Somente após a colocação final da toalha preta, o pastor e os auxiliares saem juntos do altar, seguidos pela assembleia, em completo silêncio, sem bênção final. A congregação, então, é conduzida ao recolhimento, ciente de que o culto não foi encerrado, mas que segue na Sexta-feira da Paixão e Sábado de Aleluia, até culminar na Vigília Pascal. Este silêncio final não é vazio, mas cheio de expectativa — é o espaço onde a fé contempla o mistério do abandono, da morte e da vitória prometida.

CONCLUSÃO
A Quinta-feira Santa nos conduz, com reverência e sobriedade, ao coração da fé cristã: o mistério do Corpo entregue e do Sangue derramado por nós. O altar despido é símbolo do Cristo esvaziado, humilhado, crucificado. A Igreja, em silêncio, contempla esse mistério, enquanto aguarda com esperança a madrugada da ressurreição.

Como nos exorta o apóstolo: “vocês anunciam a morte do Senhor, até que ele venha.” (1Co 11.26). E essa proclamação começa aqui — na mesa, no serviço, no altar despido, e no silêncio que prepara o aleluia.

+ Rev. Filipe Schuambach Lopes

REFERÊNCIAS BIBLIOGRÁFICAS
LIVRO DE CONCÓRDIA: Confissões da Igreja Evangélica Luterana.

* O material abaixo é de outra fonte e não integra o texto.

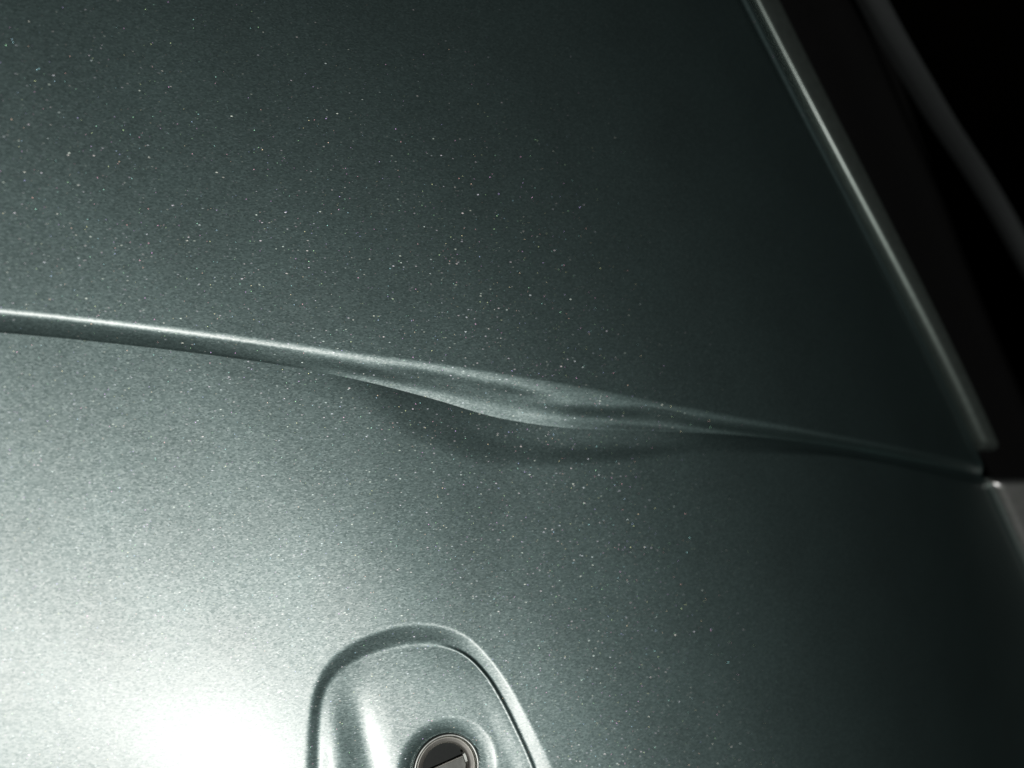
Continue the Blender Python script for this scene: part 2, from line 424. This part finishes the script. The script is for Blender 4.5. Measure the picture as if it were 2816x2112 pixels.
# small steel block added to stand for the glint on the ring notch
def boxm(name, c, sx, sy, sz, rz, mat, parent):
    b = .25
    vv, ff = [], []
    co, si = math.cos(rz), math.sin(rz)
    for zz, k in ((-sz, 1), (sz * .6, 1), (sz, .7)):
        for ax, ay in ((-1,-1),(1,-1),(1,1),(-1,1)):
            x, y = ax * sx * k, ay * sy * k
            vv.append((c[0] + x*co - y*si, c[1] + x*si + y*co, c[2] + zz))
    for L in range(2):
        for i in range(4): j = (i+1) % 4; ff.append((L*4+i, L*4+j, L*4+4+j, L*4+4+i))
    ff += [(8,9,10,11), (3,2,1,0)]
    return link_mesh(name, vv, ff, mat, parent, smooth=False)
boxm('notch_glint', (LC[0] + 60*u, LC[1] + 20*u, lock_z - .0019), 5*u, 17*u, .0007, math.radians(20), M_steel, bez)

# ------------------------------------------------------------------ mouldings right of the sheet
def sweep(name, y0, y1, prof, mat, parent, off=0.0, base=None, n=160, round_lo=False, round_hi=False, slant=0.0):
    """prof: (across, z) in metres, swept along the edge; ends may be rounded"""
    line = EDGE if base is None else base
    vv, ff = [], []; m = len(prof(y0) if callable(prof) else prof)
    for k in range(n + 1):
        v = y0 + (y1 - y0) * k / n
        for a, z in (prof(v) if callable(prof) else prof):
            vy = v
            x = np.interp(vy, line[:, 1], line[:, 0])
            e = 0.0; R_ = .0035
            dlo = (v - y0); dhi = (y1 - v)
            zz = z
            if round_lo and dlo < R_: q = 1 - dlo / R_; zz = z - (.0045) * (1 - math.sqrt(max(0, 1 - q * q)))
            if round_hi and dhi < R_: q = 1 - dhi / R_; zz = z - (.0045) * (1 - math.sqrt(max(0, 1 - q * q)))
            yy = vy + slant * a
            vv.append((np.interp(yy - slant * a, line[:, 1], line[:, 0]) + off + a, yy, zz + float(bow(x, vy))))
    for k in range(n):
        for i in range(m - 1): ff.append((k*m+i, (k*m+i+1), (k+1)*m+i+1, (k+1)*m+i))
    for row, fl in ((0, 0), (n, 1)):
        f = [row*m+i for i in range(m)]
        ff.append(tuple(f if fl else f[::-1]))
    return link_mesh(name, vv, ff, mat, parent)
def bead(w, r, top, fall, foot=-.009):
    """left face, tight nose, long back falling to the right"""
    P = [(0, foot), (0.0, top - r * 1.6), (r * .10, top - r * .95), (r * .35, top - r * .48), (r * .75, top - r * .15), (r * 1.3, top)]
    for k in range(1, 9):
        t = k / 8; P.append((r * 1.3 + (w - r * 1.3) * t, top - fall * t ** 1.5))
    P += [(w + .0006, top - fall - .001), (w + .0008, foot - .004)]
    return P
p_top = to_plane(np.array(2700.), np.array(1240.))[1]; p_bot = to_plane(np.array(2735.), np.array(1314.))[1]
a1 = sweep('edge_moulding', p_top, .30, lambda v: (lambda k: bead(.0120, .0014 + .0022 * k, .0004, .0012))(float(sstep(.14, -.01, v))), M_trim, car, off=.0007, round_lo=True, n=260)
a1['label'] = 'upper length of grey moulding with a thin glint, above the crease'
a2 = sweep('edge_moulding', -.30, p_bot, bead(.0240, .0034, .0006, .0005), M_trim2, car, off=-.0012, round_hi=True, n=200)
a2['label'] = 'lower length of grey moulding, wider and brighter, below the crease'
_f = np.array([(1850,-1100),(2160,-520),(2430,0),(2585,262),(2728,477),(2842,671),(3030,1010),(3250,1450),(3500,2112),(3900,3000)], float)
FAR = catmull(to_plane(_f[:, 0], _f[:, 1], -.006)[:, :2], 8); FAR = FAR[np.argsort(FAR[:, 1])]
P = [(0, -.018)] + [(.0065 - .0065 * math.cos(t), -.0145 + .0030 * math.sin(t)) for t in np.linspace(0, math.pi, 15)] + [(.013, -.018)]
sweep('pillar_moulding', -.30, .32, P, M_dim, car, base=FAR, n=120)
# black pillar behind and beyond
def pillar():
    ys = np.linspace(-.32, .34, 60); vv, ff = [], []
    pr = [(-.020,-.024),(.004,-.024),(.012,-.0165),(.030,-.0150),(.060,-.0155),(.11,-.022),(.20,-.045),(.20,-.060),(-.020,-.060)]
    m = len(pr)
    for y in ys:
        x0 = float(edge_x(y))
        for a, z in pr: vv.append((x0 + a, y, z + float(bow(x0 + a, y))))
    for k in range(len(ys) - 1):
        for i in range(m): j = (i + 1) % m; ff.append((k*m+i, k*m+j, (k+1)*m+j, (k+1)*m+i))
    n = len(ys) - 1
    ff.append(tuple(range(m))[::-1]); ff.append(tuple(n*m + i for i in range(m)))
    return link_mesh('black_pillar', vv, ff, M_black, car)
pillar()
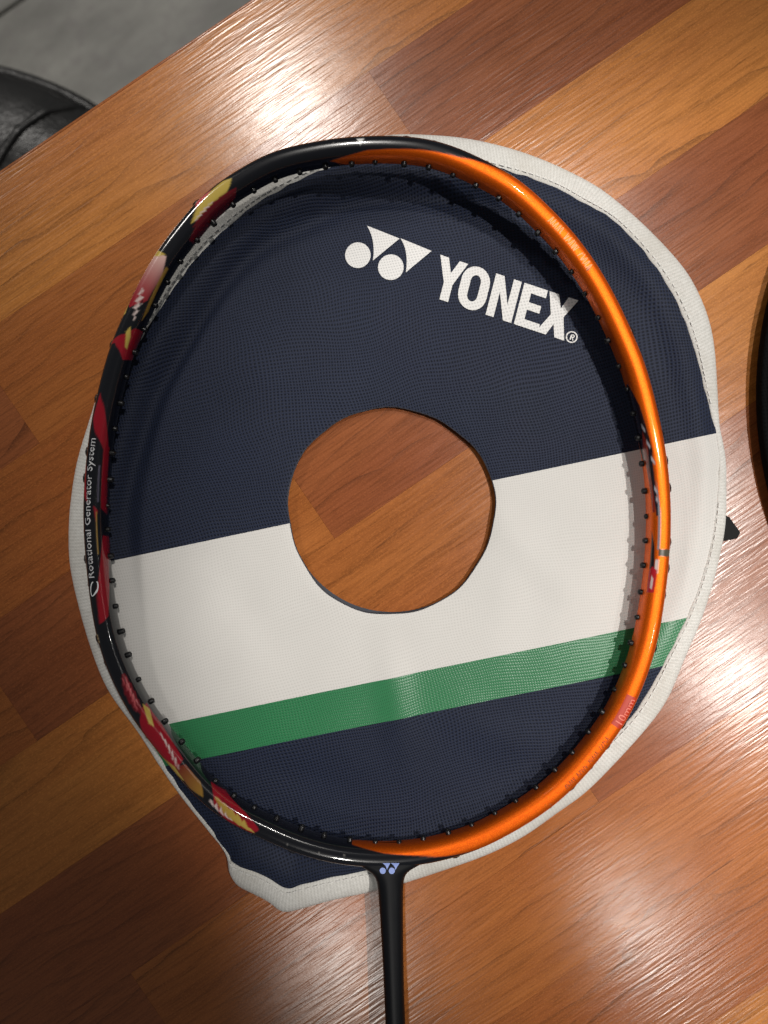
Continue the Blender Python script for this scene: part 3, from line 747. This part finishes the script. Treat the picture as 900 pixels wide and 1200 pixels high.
# lettering along the frame
def text_mesh(s):
    cu = bpy.data.curves.new('txt', 'FONT'); cu.body = s; cu.resolution_u = 2
    o = bpy.data.objects.new('txt', cu); COL.objects.link(o)
    dg = bpy.context.evaluated_depsgraph_get(); me = bpy.data.meshes.new_from_object(o.evaluated_get(dg))
    bpy.data.objects.remove(o); bpy.data.curves.remove(cu); return me
def frame_text(name, s, p0, p1, a_base, a_top, mat, off=0.00016, label=None, bold=0.0):
    me = text_mesh(s); bm = bmesh.new(); bm.from_mesh(me)
    bmesh.ops.triangulate(bm, faces=bm.faces[:])
    xs = [v.co.x for v in bm.verts]; x0, x1 = min(xs), max(xs)
    i0, i1 = fidx(*p0), fidx(*p1); cap = 0.72
    for v in bm.verts:
        t = (v.co.x - x0) / (x1 - x0); a = R(a_base + (a_top - a_base) * v.co.y / cap)
        v.co = fpt(i0 + (i1 - i0) * t, a, off) - racket.location
    bmesh.ops.recalc_face_normals(bm, faces=bm.faces[:])
    me2 = bpy.data.meshes.new(name); bm.to_mesh(me2); bm.free(); bpy.data.meshes.remove(me)
    o = link(name, me2, mat, racket)
    if label: o['label'] = label
    return o
frame_text('lettering', 'Rotational Generator System', (112, 676), (113, 515), 90, 66, GREY_INK, label='white lettering along the left side of the frame')
# swoosh mark before the lettering
def frame_strip(name, path, wid, mat, off=0.00008):
    V, Fc = [], []
    for m, (i, a) in enumerate(path):
        i_a, a_a = path[max(m - 1, 0)]; i_b, a_b = path[min(m + 1, len(path) - 1)]
        di, da = (i_b - i_a) * PER / NS, R(a_b - a_a) * RX; L = math.hypot(di, da) or 1
        oi, oa = -da / L * wid / 2 / (PER / NS), math.degrees(di / L * wid / 2 / RX)
        V += [fpt(i + oi, R(a + oa), off) - racket.location, fpt(i - oi, R(a - oa), off) - racket.location]
    for m in range(len(path) - 1): Fc.append((2 * m, 2 * m + 1, 2 * m + 3, 2 * m + 2))
    return link(name, mesh(name, V, Fc), mat, racket)
i0, i1 = fidx(116, 697), fidx(114, 680)
frame_strip('lettering_mark', [(i0 + (i1 - i0) * (0.5 + 0.5 * math.cos(t)), 82 + 14 * math.sin(t) + 8 * math.cos(t)) for t in np.linspace(0.4, 5.9, 22)], 0.00032, WHITE_INK)
# 10mm plate
i0, i1 = fidx(724, 852), fidx(741, 814)
V = []; nI, nA = 14, 8
for x in range(nI + 1):
    for y in range(nA + 1): V.append(fpt(i0 + (i1 - i0) * x / nI, R(60 + 46 * y / nA), 0.00008) - racket.location)
link('red_label', mesh('red_label', V, [(x * (nA + 1) + y, (x + 1) * (nA + 1) + y, (x + 1) * (nA + 1) + y + 1, x * (nA + 1) + y + 1) for x in range(nI) for y in range(nA)]), RED_INK, racket)
frame_text('lettering', '10mm', (727, 847), (740, 818), 68, 98, PINK_INK, 0.00024, 'pale red 10mm marking on a red label')
# fine illegible script: rows of tiny strokes
def script(p0, p1, a0, a1, n, mat, wid):
    i0, i1 = fidx(*p0), fidx(*p1); rnd = random.Random(n)
    for q in range(n):
        if q % 6 == 5: continue
        b = i0 + (i1 - i0) * (q + 0.1) / n; e = i0 + (i1 - i0) * (q + 0.85) / n
        ph = rnd.uniform(0, 6); pth = [(b + (e - b) * t, a0 + (a1 - a0) * (0.5 + 0.5 * math.sin(ph + t * (5 + 2 * rnd.random())))) for t in np.linspace(0, 1, 7)]
        frame_strip('script_stroke', pth, wid, mat)
script((643, 259), (692, 322), 78, 104, 18, ORANGE_INK, 0.00030)
script((660, 919), (716, 862), 76, 92, 24, RUST_INK, 0.00018)

# ------------------------------------------------------------------ black case at the right
RC = 505; cz = 0.004
cc = pt(887 + RC, 462, cz)
case = empty('black_case', (cc.x, cc.y, 0), 0, 'black round-edged soft case on the table, cut off by the right side of the picture', 'case')
rr = RC * (CAM_H - cz) / F
pr = [(0.95, 0.0002), (0.985, 0.0008), (0.996, 0.002), (1.0, 0.004), (0.996, 0.0058), (0.985, 0.007), (0.93, 0.009), (0.7, 0.012), (0.3, 0.014), (0.02, 0.014)]
V, Fc = loft([[Vector((rr * r * math.cos(2 * math.pi * i / 160), 0.96 * rr * r * math.sin(2 * math.pi * i / 160), z)) for i in range(160)] for r, z in pr])
CASE = weave('black_nylon', (0.0015, 0.0015, 0.0017), (0.004, 0.004, 0.0045), 0.0011, 0.0001, 0.85, 0.08)
link('body', mesh('body', V, Fc), CASE, case)
V, Fc = torus(rr * 0.992, 0.0012, 0.0062, 160, 8); V = [Vector((v.x, v.y * 0.96, v.z)) for v in V]
link('piping', mesh('piping', V, Fc), CASE, case)

# ------------------------------------------------------------------ prints, threads and trims belong to the part they sit on
def child(root, name): return next(c for c in root.children if c.name.split('.')[0] == name)
upper = child(cover, 'upper_panel')
for o in list(cover.children):
    n_ = o.name.split('.')[0]
    if n_ in ('logo_emblem', 'logo_letter', 'registered_mark', 'hole_edge'): o.parent = upper
    if n_ == 'stitching': o.parent = child(cover, 'binding')
for o in list(racket.children):
    n_ = o.name.split('.')[0]
    if n_ in ('lettering', 'lettering_mark', 'red_label', 'script_stroke'): o.parent = frame
    if n_ == 'throat_emblem': o.parent = child(racket, 'throat')
for o in list(stool.children):
    if o.name.split('.')[0] in ('piping', 'seam'): o.parent = child(stool, 'seat')
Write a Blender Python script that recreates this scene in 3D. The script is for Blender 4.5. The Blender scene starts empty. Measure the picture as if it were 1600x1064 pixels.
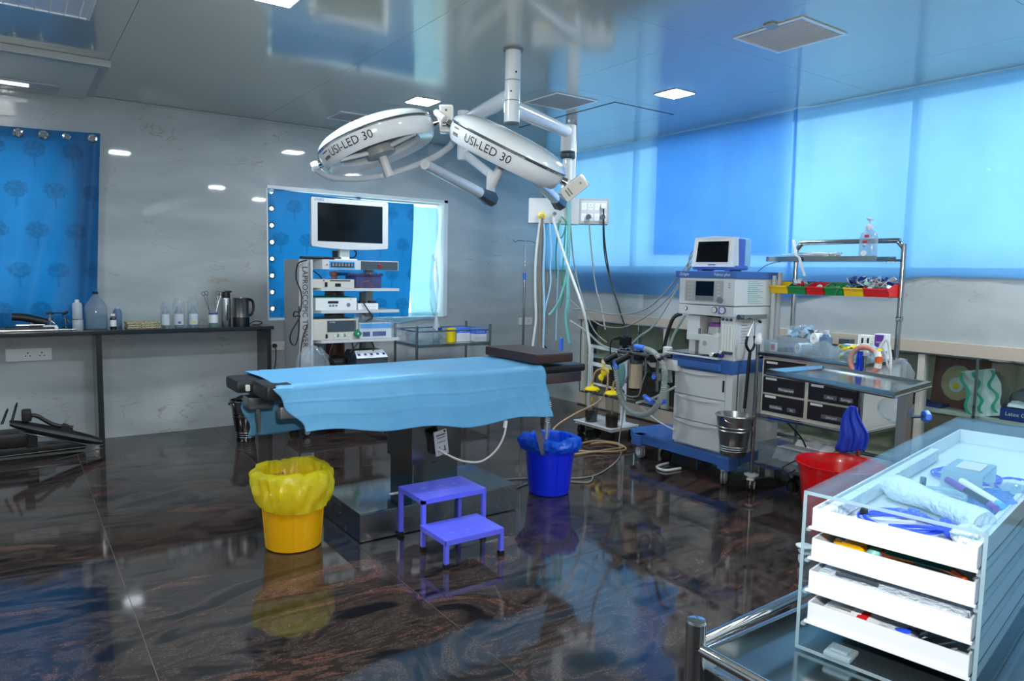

São Leopoldo: Sinodal; Porto Alegre: Concórdia, 2021.
JUST JR., Arthur A. Heaven on Earth: The Gifts of Christ in the Divine Service. St. Louis: Concordia Publishing House, 2008.
LANGE, Paul H. D. Manual da Comissão de Altar. 1987.
LUTHERAN CHURCH—MISSOURI SYNOD. Lutheran Service Book: Altar Book. St. Louis: Concordia Publishing House, 2006.
MASCHKE, Timothy H. Gathered Guests: A Guide to Worship in the Lutheran Church. St. Louis: Concordia Publishing House, 2003.
REED, Luther D. The Lutheran Liturgy: A Study of the Common Service of the Lutheran Church in America. Philadelphia: Muhlenberg Press, 1947.
SENN, Frank C. Christian Liturgy: Catholic and Evangelical. Minneapolis: Fortress Press, 1997.
STRODACH, Paul Zeller. A Manual on Worship. Revised ed. Philadelphia: Muhlenberg Press, [s.d.].